Tuesday, April 27, 2010

RESTED & READY

The written test is completed and in to Anusara® offices (plus, the check - which I had forgotten to send; duh!).  I've had a long weekend to recuperate.  Now, the next phase begins.

What's the next phase?  Well, it's the 'dreaded' video.  I say 'dreaded' because everyone kind of gets that glazed grimace on their face whenever they mention this phase of the Certification process.

What can I say?  Bring the camera into the room consistently so students get used to it - whether it's on or not. Develop a class plan, turn the camera on and go. What more can there be to consider?

Over the months (year?) that I have worked with Sundari as my mentor, I've become comfortable.  Comfortable with her in my class when she visits SLC, comfortable with her looking at videos, comfortable with receiving feedback.  I think that comfort comes from knowing that she 'knows' me.  She's been a friend longer than a mentor.  The comfort also comes from the support she has shown throughout our friendship and into the mentoring phase.

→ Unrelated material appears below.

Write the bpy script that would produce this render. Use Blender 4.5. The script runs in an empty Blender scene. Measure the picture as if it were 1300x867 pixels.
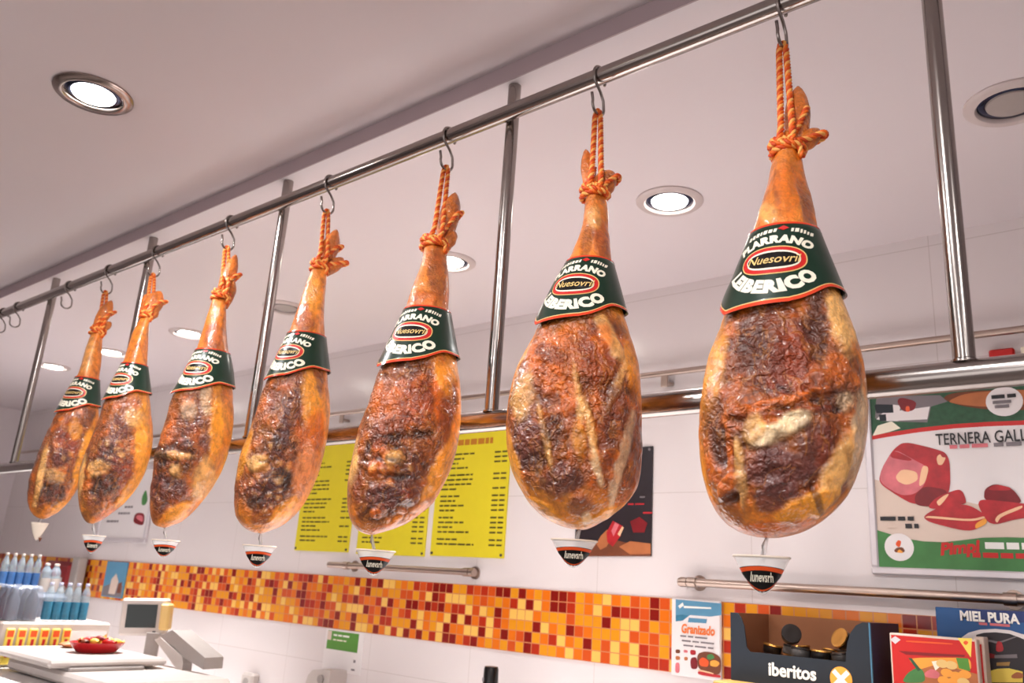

This video, tho, will not only be viewed by Sundari; but, once approved by her (and me in a self-evaluation), will go to the Certification Committee to be viewed and evaluated by a person or persons I may not know, who probably won't know or remember me, and with whom I don't have that same comfort level. That part makes me nervous.

Oh, well, I was nervous about the test.  That process went o.k.; I survived and I believe I did fine.  This may turn out to be the same.

And, as I understand it, whoever is assigned to me as a Certification mentor by the Committee, will have one, two or three opportunities to look at videos, share comments and suggestions, and - through that process - get to know me.

First, tho, I'll be spending a week sorting, throwing, selling, and sharing many of the items left behind when my parents moved out of their home.  Then, the house goes on the market.  This transition has been anything but easy.  My Dad, still recovering from the stroke, remains in skilled nursing after a brief 'trial' in assisted living.  My Mother, appears to have given in to the depression and anxiety that have haunted her since my brother's death.  If a plan could go wrong, this one has imploded.  No one's very happy.  Enough.  Well - another comment - it all reinforces my hope to leave my son and daughter with a plan.

Back to the video - if you come to my classes, please be prepared for a camera in the room. Please do not stay way because of a camera in the room.  

I'll be teaching YogaHour today at 4 p.m. at The Yoga Center.